Thomas, 20, was walking with a friend, David Walker, to their car parked down the street early Sunday when the shot came from the suspect's house, said Butler-Thomas, who talked with friends and witnesses to find out what happened.

She said the young men had arrived at the house party to find it had spilled outside, and decided to leave after about 15 minutes because the friend heard there were no girls there.

"He didn't deserve this. No child deserves it," she said while stifling sobs. "These people with guns, they just figure that when there's a bunch of black kids, they're hoodlums. These kids were not hoodlums. They were raised in families with mothers and fathers. They went to school. They were young."

Raleigh Police said Copley, 39, was arrested hours after the shooting. Copley's lawyer, Raymond Tarlton, asked that his client not be judged until more facts are available.

"It's under investigation. We'd caution restraint and ask folks not to rush to judgment," he said by phone, declining to discuss any details.

During a 911 call from Copley's house shortly before 1 a.m. Sunday, a man said "we've got a bunch of hoodlums out here racing," and told the dispatcher he was taking action.

"I am locked and loaded. I'm going outside to secure my neighborhood," the man said. He asked for officers to come, but refused to give his address and hung up.

Police spokesman Laura Hourigan said state law prevents authorities from confirming the caller's identity.

The caller told the dispatcher he was on the neighborhood watch.

On a second call from the Copley home about seven minutes later, the man said he fired a shot, and that someone was hit.

"We have a lot of people outside of our house yelling and shouting profanity. I yelled at them 'please leave the premises.' They were showing firearms so I fired a warning shot. And, uh, we got somebody that got hit."

Asked who was outside, the caller says: "There's black males outside my freaking house with firearms."

Walker denied this.

"It was silent," he told The News & Observer in Raleigh. "No fighting and no arguing and no one waving guns."

The party's host, Jalen Lewis, also denied seeing anyone with a gun among the 50 or so people at his party. He told WTVD that Thomas was near Copley's mailbox when he was fatally shot.

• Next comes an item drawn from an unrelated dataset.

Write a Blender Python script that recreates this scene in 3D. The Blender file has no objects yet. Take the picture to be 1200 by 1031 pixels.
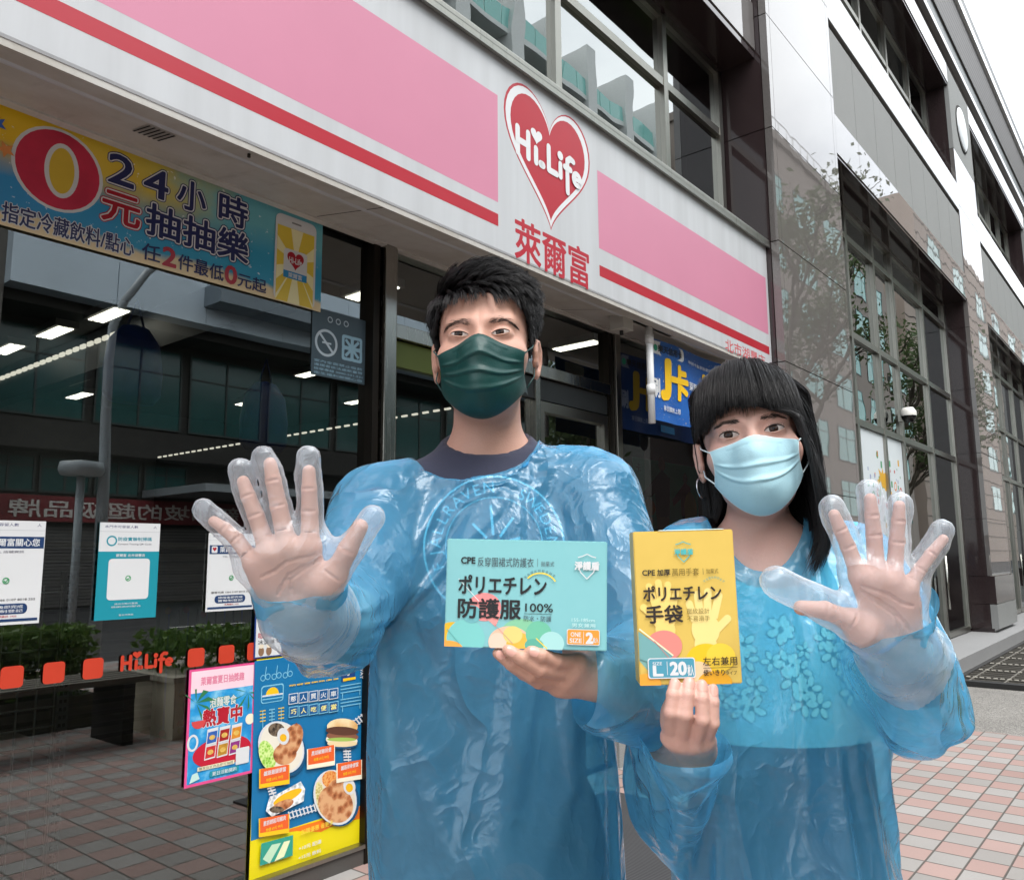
import bpy, bmesh, math, random
import numpy as np
from mathutils import Matrix, Vector
R_ = math.radians
S = bpy.context.scene
COL = S.collection
rng = random.Random(7)

# ------------------------------------------------------------------ camera
CAM_H, F_PX, PITCH, ROLL, THETA = 1.29, 951.0, R_(8.14), R_(-0.45), R_(39.6)
_f = np.array([0, math.cos(PITCH), math.sin(PITCH)])
_u = np.array([0, -math.sin(PITCH), math.cos(PITCH)])
_r = np.array([1.0, 0, 0])
_R = _r*math.cos(ROLL)+_u*math.sin(ROLL)
_U = _u*math.cos(ROLL)-_r*math.sin(ROLL)
cam_d = bpy.data.cameras.new('camera')
cam = bpy.data.objects.new('camera', cam_d)
COL.objects.link(cam)
cam_d.sensor_width = 36.0
cam_d.lens = 36.0*F_PX/1200.0
cam_d.clip_start, cam_d.clip_end = 0.05, 2000.0
cam.matrix_world = Matrix(((_R[0], _U[0], -_f[0], 0), (_R[1], _U[1], -_f[1], 0), (_R[2], _U[2], -_f[2], CAM_H), (0, 0, 0, 1)))
S.camera = cam

# ------------------------------------------------------------------ world, sun, exposure
SUN_EL, SUN_AZ = R_(60), R_(150)      # azimuth clockwise from +Y: the light comes from the street side, behind the camera
w = bpy.data.worlds.new('World'); S.world = w; w.use_nodes = True
nt = w.node_tree; nt.nodes.clear()
out = nt.nodes.new('ShaderNodeOutputWorld'); bg = nt.nodes.new('ShaderNodeBackground')
sky = nt.nodes.new('ShaderNodeTexSky'); sky.sky_type = 'NISHITA'; sky.sun_disc = False
sky.sun_elevation = SUN_EL; sky.sun_rotation = SUN_AZ; sky.air_density = 1.0; sky.dust_density = 3.0; sky.ozone_density = 1.0
tc = nt.nodes.new('ShaderNodeTexCoord'); nz = nt.nodes.new('ShaderNodeTexNoise')
nz.inputs['Scale'].default_value = 2.2; nz.inputs['Detail'].default_value = 6.0; nz.inputs['Roughness'].default_value = 0.55
mp = nt.nodes.new('ShaderNodeMapping'); mp.inputs['Scale'].default_value = (1, 1, 2.2); mp.inputs['Location'].default_value = (0.3, 0.1, 0.0)
rp = nt.nodes.new('ShaderNodeValToRGB'); rp.color_ramp.elements[0].position = 0.22; rp.color_ramp.elements[0].color = (0.45, 0.45, 0.45, 1); rp.color_ramp.elements[1].position = 0.58
mx = nt.nodes.new('ShaderNodeMix'); mx.data_type = 'RGBA'
cl = nt.nodes.new('ShaderNodeRGB'); cl.outputs[0].default_value = (11.5, 11.9, 12.3, 1)   # overcast cloud, same units as the sky texture
nt.links.new(tc.outputs['Generated'], mp.inputs['Vector']); nt.links.new(mp.outputs['Vector'], nz.inputs['Vector'])
nt.links.new(nz.outputs['Fac'], rp.inputs['Fac']); nt.links.new(rp.outputs['Color'], mx.inputs[0])
nt.links.new(sky.outputs['Color'], mx.inputs[6]); nt.links.new(cl.outputs[0], mx.inputs[7])
nt.links.new(mx.outputs[2], bg.inputs['Color']); bg.inputs['Strength'].default_value = 0.15
nt.links.new(bg.outputs['Background'], out.inputs['Surface'])
sun_d = bpy.data.lights.new('sun', 'SUN'); sun_d.energy = 1.5; sun_d.angle = R_(30); sun_d.color = (1.0, 0.965, 0.92)
sun = bpy.data.objects.new('sun', sun_d); COL.objects.link(sun)
sdir = Vector((math.sin(SUN_AZ)*math.cos(SUN_EL), math.cos(SUN_AZ)*math.cos(SUN_EL), math.sin(SUN_EL)))
sun.rotation_euler = sdir.to_track_quat('Z', 'Y').to_euler()
vs = S.view_settings
vs.view_transform = 'Standard'; vs.look = 'None'; vs.gamma = 1.0; vs.use_curve_mapping = False; vs.exposure = 0.80
S.render.engine = 'CYCLES'
S.cycles.max_bounces = 10; S.cycles.transparent_max_bounces = 28; S.cycles.diffuse_bounces = 3; S.cycles.glossy_bounces = 5
S.cycles.transmission_bounces = 6; S.cycles.caustics_reflective = False; S.cycles.caustics_refractive = False
S.cycles.sample_clamp_indirect = 6.0; S.cycles.use_denoising = True
try: S.cycles.denoiser = 'OPENIMAGEDENOISE'
except Exception: pass

# ------------------------------------------------------------------ helpers
def lin(h):
    if isinstance(h, (tuple, list)): return tuple(h[:3])
    h = h.lstrip('#'); v = [int(h[i:i+2], 16)/255 for i in (0, 2, 4)]
    return tuple(c/12.92 if c <= 0.04045 else ((c+0.055)/1.055)**2.4 for c in v)

class NT:
    def __init__(s, name):
        s.m = bpy.data.materials.new(name); s.m.use_nodes = True; s.t = s.m.node_tree; s.t.nodes.clear()
        s.out = s.t.nodes.new('ShaderNodeOutputMaterial')
    def n(s, typ, **kw):
        nd = s.t.nodes.new('ShaderNode'+typ)
        for k, v in kw.items():
            if k.startswith('i_'):
                key = k[2:]
                key = int(key) if key.isdigit() else key.replace('_', ' ')
                if hasattr(v, 'is_linked') or isinstance(v, bpy.types.NodeSocket): s.t.links.new(v, nd.inputs[key])
                else: nd.inputs[key].default_value = v
            else: setattr(nd, k, v)
        return nd
    def l(s, a, b): s.t.links.new(a, b)
    def math(s, op, a, b=None, c=None):
        nd = s.n('Math', operation=op)
        for i, v in enumerate((a, b, c)):
            if v is None: continue
            if isinstance(v, bpy.types.NodeSocket): s.l(v, nd.inputs[i])
            else: nd.inputs[i].default_value = v
        return nd.outputs[0]
    def mix(s, fac, a, b):
        nd = s.n('Mix', data_type='RGBA')
        for i, v in ((0, fac), (6, a), (7, b)):
            if isinstance(v, bpy.types.NodeSocket): s.l(v, nd.inputs[i])
            elif i == 0: nd.inputs[0].default_value = v
            else: nd.inputs[i].default_value = (*v[:3], 1)
        return nd.outputs[2]
    def ramp(s, fac, stops):
        nd = s.n('ValToRGB'); s.l(fac, nd.inputs[0]); e = nd.color_ramp.elements
        e.remove(e[1]); C4 = lambda c: (*(c if isinstance(c, (tuple, list)) else (c, c, c)), 1)
        e[0].position = stops[0][0]; e[0].color = C4(stops[0][1])
        for p, c in stops[1:]: e.new(p).color = C4(c)
        return nd.outputs[0]
    def obj(s, scale=(1, 1, 1)):
        t = s.n('TexCoord'); mpn = s.n('Mapping'); s.l(t.outputs['Object'], mpn.inputs['Vector']); mpn.inputs['Scale'].default_value = scale
        return mpn.outputs['Vector']
    def noise(s, vec, scale, detail=4, rough=0.55):
        nd = s.n('TexNoise'); s.l(vec, nd.inputs['Vector']); nd.inputs['Scale'].default_value = scale
        nd.inputs['Detail'].default_value = detail; nd.inputs['Roughness'].default_value = rough
        return nd.outputs['Fac']
    def bump(s, h, strength=0.3, dist=0.01, normal=None):
        nd = s.n('Bump'); s.l(h, nd.inputs['Height']); nd.inputs['Strength'].default_value = strength; nd.inputs['Distance'].default_value = dist
        if normal is not None: s.l(normal, nd.inputs['Normal'])
        return nd.outputs['Normal']
    def bsdf(s, color=(0.5, 0.5, 0.5), rough=0.5, spec=0.5, metal=0.0, normal=None, **kw):
        nd = s.n('BsdfPrincipled')
        for k, v in (('Base Color', color), ('Roughness', rough), ('Specular IOR Level', spec), ('Metallic', metal), ('Normal', normal)):
            if v is None: continue
            if isinstance(v, bpy.types.NodeSocket): s.l(v, nd.inputs[k])
            elif k == 'Base Color': nd.inputs[k].default_value = (*v[:3], 1)
            else: nd.inputs[k].default_value = v
        for k, v in kw.items():
            key = k.replace('_', ' ')
            if isinstance(v, bpy.types.NodeSocket): s.l(v, nd.inputs[key])
            else: nd.inputs[key].default_value = v
        return nd.outputs[0]
    def done(s, sh):
        s.l(sh, s.out.inputs['Surface']); return s.m

_mc = {}
def P(col, rough=0.5, spec=0.5, metal=0.0, var=0.12, scale=9.0, bump=0.0, bscale=60.0):
    """painted / printed / moulded surface with a little natural unevenness"""
    key = (str(col), rough, spec, metal, var, scale, bump, bscale)
    if key in _mc: return _mc[key]
    c = lin(col)
    t = NT('surface_%d' % len(_mc)); v = t.obj()
    n1 = t.noise(v, scale, 5)
    cc = t.mix(n1, tuple(x*(1-var) for x in c), tuple(min(1, x*(1+var)) for x in c))
    rr = t.math('MULTIPLY_ADD', n1, 0.2*rough, 0.9*rough)
    nrm = None
    if bump: nrm = t.bump(t.noise(v, bscale, 4), bump, 0.004)
    _mc[key] = t.done(t.bsdf(cc, rr, spec, metal, nrm))
    return _mc[key]

def tagit(o, label=None, cat=None, group=None, kind=None):
    if label: o['label'] = label
    if cat: o['category'] = cat
    if group: o['group'] = group
    if kind: o['kind'] = kind
    return o

ROTZ = R_(90)-THETA
d_ = np.array([math.sin(THETA), math.cos(THETA), 0]); m_ = np.array([-math.cos(THETA), math.sin(THETA), 0])
def W(s, D, z): return Vector(s*d_+D*m_+np.array([0, 0, z]))

class MB:
    """mesh builder; collects primitives and links them as one mesh object"""
    def __init__(s): s.v = []; s.f = []; s.mi = []; s.mats = []; s.smooth = []
    def mat(s, m):
        if m not in s.mats: s.mats.append(m)
        return s.mats.index(m)
    def add(s, vs, fs, m, smooth=False):
        b = len(s.v); s.v.extend([tuple(x) for x in vs]); k = s.mat(m)
        for f in fs: s.f.append(tuple(b+i for i in f)); s.mi.append(k); s.smooth.append(smooth)
    def box(s, a, b, m, bev=0.0, skip=()):
        x0, y0, z0 = [min(p, q) for p, q in zip(a, b)]; x1, y1, z1 = [max(p, q) for p, q in zip(a, b)]
        if bev and min(x1-x0, y1-y0, z1-z0) > 2.2*bev:
            bm = bmesh.new(); bmesh.ops.create_cube(bm, size=1)
            for vv in bm.verts: vv.co = Vector((x0+(vv.co.x+.5)*(x1-x0), y0+(vv.co.y+.5)*(y1-y0), z0+(vv.co.z+.5)*(z1-z0)))
            bmesh.ops.bevel(bm, geom=bm.edges[:], offset=bev, segments=2, affect='EDGES', profile=0.6)
            bm.verts.index_update(); s.add([vv.co[:] for vv in bm.verts], [[q.index for q in f.verts] for f in bm.faces], m); bm.free(); return
        V = [(x0, y0, z0), (x1, y0, z0), (x1, y1, z0), (x0, y1, z0), (x0, y0, z1), (x1, y0, z1), (x1, y1, z1), (x0, y1, z1)]
        F = {'b': (0, 3, 2, 1), 't': (4, 5, 6, 7), 'y0': (0, 1, 5, 4), 'x1': (1, 2, 6, 5), 'y1': (2, 3, 7, 6), 'x0': (3, 0, 4, 7)}
        s.add(V, [f for k, f in F.items() if k not in skip], m)
    def quad(s, a, b, c, d, m): s.add([a, b, c, d], [(0, 1, 2, 3)], m)
    def tube(s, pts, r, m, n=10, caps=True):
        pts = [Vector(p) for p in pts]; rs = r if isinstance(r, (list, tuple)) else [r]*len(pts)
        vs = []; fs = []; prev = None
        for i, p in enumerate(pts):
            t = ((pts[min(i+1, len(pts)-1)]-pts[max(i-1, 0)])).normalized()
            a = prev if prev is not None else (Vector((0, 0, 1)) if abs(t.z) < .9 else Vector((1, 0, 0)))
            x = (a-t*a.dot(t)).normalized(); y = t.cross(x); prev = x
            for k in range(n):
                an = 2*math.pi*k/n; vs.append(p+(x*math.cos(an)+y*math.sin(an))*rs[i])
        for i in range(len(pts)-1):
            for k in range(n): fs.append((i*n+k, i*n+(k+1) % n, (i+1)*n+(k+1) % n, (i+1)*n+k))
        if caps: fs.append(tuple(range(n-1, -1, -1))); fs.append(tuple((len(pts)-1)*n+k for k in range(n)))
        s.add(vs, fs, m, True)
    def lathe(s, prof, m, n=24, c=(0, 0, 0), axis='z'):
        vs = []; fs = []
        for r, h in prof:
            for k in range(n):
                a = 2*math.pi*k/n
                p = (r*math.cos(a), r*math.sin(a), h) if axis == 'z' else ((r*math.cos(a), h, r*math.sin(a)) if axis == 'y' else (h, r*math.cos(a), r*math.sin(a)))
                vs.append((c[0]+p[0], c[1]+p[1], c[2]+p[2]))
        for i in range(len(prof)-1):
            for k in range(n): fs.append((i*n+k, i*n+(k+1) % n, (i+1)*n+(k+1) % n, (i+1)*n+k))
        s.add(vs, fs, m, True)
    def build(s, name, parent=None, off=None, loc=None, rot=True, smooth_angle=None):
        me = bpy.data.meshes.new(name); me.from_pydata(s.v, [], s.f)
        for m in s.mats: me.materials.append(m)
        me.polygons.foreach_set('material_index', s.mi); me.polygons.foreach_set('use_smooth', s.smooth); me.update()
        o = bpy.data.objects.new(name, me); COL.objects.link(o)
        if parent is not None:
            o.parent = parent
            if 'base' in parent.keys(): o.location = [-x for x in parent['base']]
        elif rot: o.rotation_euler.z = ROTZ
        return o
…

No one answered the door Tuesday at Copley's tree-shaded, two-story home in a northern subdivision of Raleigh. In the door of the attached garage, cardboard replaced a shattered glass window pane whose shards remained on the driveway, which runs roughly 40 feet to the mailbox at the street.

A GoFundMe page seeking donations for funeral expenses shows Thomas smiling widely in a dress shirt and black apron after a 2015 event he worked as a caterer.

His mother said she had moved with her three sons to North Carolina in 2001 for their safety.

"I brought my kids down here when they were babies because I didn't want to have my children raised in New York. I wanted them to have a life and be safe," she said, her voice cracking.

"He's a loving, loving boy. He was funny," she said. "We called him 'Safety 101' because he ... wouldn't start the car unless everybody had their seatbelts on and their cell phones away."

Thomas had a job at McDonald's, a girlfriend attending East Carolina University, and was weeks away from moving into his first apartment, she said.

"He loved life," she said. "He loved his family. He loved his friends. He was not a street boy."